Por Gianni Rodari
Los niños son bastantes conservadores en lo que se refiere a los cuentos. Los quieren escuchar siempre en la misma versión de la primera vez, por el placer de reconocerlos, de aprendérselos de memoria en su secuencia tradicional, de volver a sentir las emociones de la primera vez, en el mismo orden: Sorpresa, miedo, recompensa. Los niños tienen necesidad de orden y seguridad: el mundo no debe alejarse demasiado bruscamente del camino que, con tanta fatiga, van siguiendo.
El cuento es también para el niño un instrumento ideal para que el adulto permanezca junto a él. Es raro que el adulto disponga del tiempo que desearía para poder jugar con el niño y como él querría, con dedicación, participación y sin distracciones. Pero con un cuento todo es distinto, mientras dura la mamá está con él, toda para el niño, como una presencia consoladora que le ofrece protección y seguridad.

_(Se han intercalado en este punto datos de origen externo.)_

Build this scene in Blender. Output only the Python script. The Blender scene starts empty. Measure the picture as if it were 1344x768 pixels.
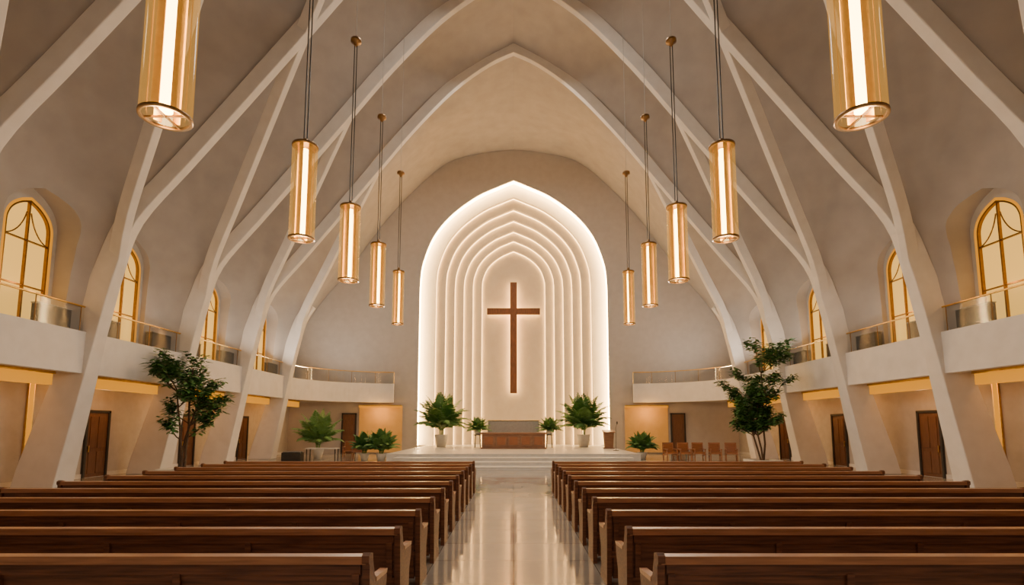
import bpy, math, random
from mathutils import Vector, Matrix
random.seed(7)
scene = bpy.context.scene
COL = scene.collection

# ------------------------------------------------------------------ materials
def new_mat(name):
    m = bpy.data.materials.new(name); m.use_nodes = True
    nt = m.node_tree
    return m, nt, nt.nodes['Principled BSDF']

def noise_mat(name, c1, c2, scale=5, rough=0.6, bump=0.0, metallic=0.0, stretch=None, detail=6, spec=None):
    m, nt, b = new_mat(name)
    tc = nt.nodes.new('ShaderNodeTexCoord'); mp = nt.nodes.new('ShaderNodeMapping')
    nt.links.new(tc.outputs['Object'], mp.inputs[0])
    if stretch: mp.inputs['Scale'].default_value = stretch
    n = nt.nodes.new('ShaderNodeTexNoise'); n.inputs['Scale'].default_value = scale; n.inputs['Detail'].default_value = detail
    nt.links.new(mp.outputs[0], n.inputs['Vector'])
    r = nt.nodes.new('ShaderNodeValToRGB')
    r.color_ramp.elements[0].position = 0.3; r.color_ramp.elements[1].position = 0.7
    r.color_ramp.elements[0].color = (*c1, 1); r.color_ramp.elements[1].color = (*c2, 1)
    nt.links.new(n.outputs['Fac'], r.inputs[0]); nt.links.new(r.outputs[0], b.inputs['Base Color'])
    b.inputs['Roughness'].default_value = rough; b.inputs['Metallic'].default_value = metallic
    if spec is not None: b.inputs['Specular IOR Level'].default_value = spec
    if bump:
        bp = nt.nodes.new('ShaderNodeBump'); bp.inputs['Strength'].default_value = bump; bp.inputs['Distance'].default_value = 0.02
        nt.links.new(n.outputs['Fac'], bp.inputs['Height']); nt.links.new(bp.outputs[0], b.inputs['Normal'])
    return m

def emit_mat(name, col, s, base=None):
    m, nt, b = new_mat(name)
    b.inputs['Base Color'].default_value = (*(base or col), 1)
    b.inputs['Emission Color'].default_value = (*col, 1)
    b.inputs['Emission Strength'].default_value = s
    return m

def glass_mat(name, tint, gl=0.12, emis=None, es=0.0, rough=0.05):
    m = bpy.data.materials.new(name); m.use_nodes = True; nt = m.node_tree; nt.nodes.clear()
    o = nt.nodes.new('ShaderNodeOutputMaterial'); t = nt.nodes.new('ShaderNodeBsdfTransparent')
    g = nt.nodes.new('ShaderNodeBsdfGlossy'); mx = nt.nodes.new('ShaderNodeMixShader')
    t.inputs[0].default_value = (*tint, 1); g.inputs['Roughness'].default_value = rough
    mx.inputs[0].default_value = gl
    nt.links.new(t.outputs[0], mx.inputs[1]); nt.links.new(g.outputs[0], mx.inputs[2])
    last = mx
    if emis:
        e = nt.nodes.new('ShaderNodeEmission'); e.inputs[0].default_value = (*emis, 1); e.inputs[1].default_value = es
        a = nt.nodes.new('ShaderNodeAddShader')
        nt.links.new(mx.outputs[0], a.inputs[0]); nt.links.new(e.outputs[0], a.inputs[1]); last = a
    nt.links.new(last.outputs[0], o.inputs[0])
    return m

M = {}
M['plaster'] = noise_mat('plaster', (0.44,0.405,0.37), (0.50,0.465,0.43), 3, 0.85, 0.15)
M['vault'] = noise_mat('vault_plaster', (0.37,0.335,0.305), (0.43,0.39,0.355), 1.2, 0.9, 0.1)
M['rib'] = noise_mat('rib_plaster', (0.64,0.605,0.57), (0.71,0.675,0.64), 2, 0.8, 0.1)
M['backwall'] = noise_mat('back_plaster', (0.47,0.42,0.375), (0.52,0.47,0.42), 2, 0.9, 0.1)
M['niche'] = noise_mat('niche_plaster', (0.74,0.63,0.48), (0.79,0.69,0.54), 2, 0.8, 0.05)
M['ochreglow'] = noise_mat('ochre_glow_panel', (0.72,0.43,0.13), (0.78,0.49,0.17), 2, 0.7, 0.05)  # golden glow of the lit panel put into its base colour
M['white'] = noise_mat('white_stone', (0.60,0.57,0.53), (0.68,0.65,0.61), 4, 0.3, 0.02)
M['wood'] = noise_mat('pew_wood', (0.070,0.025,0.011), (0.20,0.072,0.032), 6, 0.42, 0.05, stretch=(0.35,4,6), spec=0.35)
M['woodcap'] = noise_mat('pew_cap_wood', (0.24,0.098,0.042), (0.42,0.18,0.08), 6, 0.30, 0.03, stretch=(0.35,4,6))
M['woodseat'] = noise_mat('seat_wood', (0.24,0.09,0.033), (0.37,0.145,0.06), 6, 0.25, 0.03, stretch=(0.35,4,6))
M['altarwood'] = noise_mat('altar_wood', (0.20,0.09,0.04), (0.32,0.16,0.08), 5, 0.4, 0.03, stretch=(0.5,3,5))
M['crosswood'] = noise_mat('cross_wood', (0.11,0.038,0.010), (0.19,0.07,0.022), 4, 0.5, 0.05, stretch=(4,4,0.6))
M['doorwood'] = noise_mat('door_wood', (0.11,0.045,0.02), (0.18,0.08,0.035), 5, 0.4, 0.03, stretch=(5,5,0.5))
M['black'] = noise_mat('black_metal', (0.02,0.018,0.016), (0.03,0.027,0.025), 8, 0.4)
M['brass'] = noise_mat('brass', (0.68,0.42,0.12), (0.80,0.53,0.17), 8, 0.28, metallic=1.0)
M['darkbrass'] = noise_mat('bronze', (0.22,0.12,0.045), (0.30,0.17,0.065), 8, 0.35, metallic=0.9)
M['grey'] = noise_mat('grey_fabric', (0.14,0.14,0.14), (0.20,0.20,0.20), 9, 0.8, 0.1)
M['cabinet'] = noise_mat('cabinet_grey', (0.07,0.069,0.067), (0.10,0.098,0.095), 9, 0.5)
M['greypanel'] = noise_mat('grey_panel', (0.33,0.32,0.30), (0.40,0.385,0.36), 9, 0.6)
M['soil'] = noise_mat('soil', (0.03,0.02,0.012), (0.07,0.045,0.03), 30, 0.95, 0.4)
M['leaf'] = noise_mat('leaf', (0.035,0.11,0.025), (0.09,0.23,0.055), 3, 0.45)
M['leafpale'] = noise_mat('leaf_pale', (0.10,0.22,0.055), (0.20,0.36,0.11), 3, 0.45)
M['bark'] = noise_mat('bark', (0.06,0.035,0.02), (0.13,0.08,0.05), 12, 0.9, 0.4, stretch=(3,3,1))
M['pot'] = noise_mat('pot_ceramic', (0.62,0.59,0.55), (0.70,0.67,0.62), 5, 0.4)
M['led'] = emit_mat('led_warm_white', (1.0,0.58,0.19), 15.0)
M['ledbright'] = emit_mat('led_bright', (1.0,0.66,0.28), 40.0)
M['ledorange'] = emit_mat('led_amber', (1.0,0.36,0.01), 0.85, (0.08,0.03,0.005))
M['tube'] = emit_mat('lamp_tube', (1.0,0.66,0.24), 22.0)
M['winglow'] = emit_mat('window_lit_glass', (1.0,0.52,0.09), 1.35, (0.1,0.05,0.01))
M['railglass'] = glass_mat('rail_glass', (0.84,0.86,0.86), 0.06)
M['lampglass'] = glass_mat('lamp_glass', (0.93,0.84,0.66), 0.12, (1.0,0.46,0.06), 0.20, 0.1)

# floor marble tiles
m, nt, b = new_mat('floor_marble')
tc = nt.nodes.new('ShaderNodeTexCoord')
br = nt.nodes.new('ShaderNodeTexBrick'); br.offset = 0.0
br.inputs['Scale'].default_value = 1.0; br.inputs['Mortar Size'].default_value = 0.006
br.inputs['Brick Width'].default_value = 1.18; br.inputs['Row Height'].default_value = 1.18
br.inputs['Color1'].default_value = (0.48,0.45,0.41,1); br.inputs['Color2'].default_value = (0.40,0.375,0.34,1)
br.inputs['Mortar'].default_value = (0.15,0.14,0.12,1)
nt.links.new(tc.outputs['Object'], br.inputs['Vector'])
n = nt.nodes.new('ShaderNodeTexNoise'); n.inputs['Scale'].default_value = 0.9; n.inputs['Detail'].default_value = 9; n.inputs['Distortion'].default_value = 1.2
nt.links.new(tc.outputs['Object'], n.inputs['Vector'])
mixc = nt.nodes.new('ShaderNodeMix'); mixc.data_type = 'RGBA'; mixc.blend_type = 'MULTIPLY'; mixc.inputs[0].default_value = 0.3
nt.links.new(br.outputs['Color'], mixc.inputs[6]); nt.links.new(n.outputs['Fac'], mixc.inputs[7])
nt.links.new(mixc.outputs[2], b.inputs['Base Color'])
mr = nt.nodes.new('ShaderNodeMapRange'); mr.inputs[1].default_value = 0.35; mr.inputs[2].default_value = 0.65; mr.inputs[3].default_value = 0.04; mr.inputs[4].default_value = 0.13
nt.links.new(n.outputs['Fac'], mr.inputs[0]); nt.links.new(mr.outputs[0], b.inputs['Roughness'])
b.inputs['Specular IOR Level'].default_value = 1.0; b.inputs['IOR'].default_value = 2.6
M['floor'] = m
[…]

A veces el niño se permite el lujo de no prestar atención, especialmente si ya conoce el cuento (y tal vez por eso él mismo ha pedido su repetición), y por eso solo necesita controlar que su narración se desarrolle por vías ya familiares para poder dedicarse al “estudio” de su madre o del adulto, que raramente puede realizar cuando quiere. Su voz, sus tonos, sus gestos no le hablan sólo de Caperucita o Pulgarcito, le hablan de sí mismo.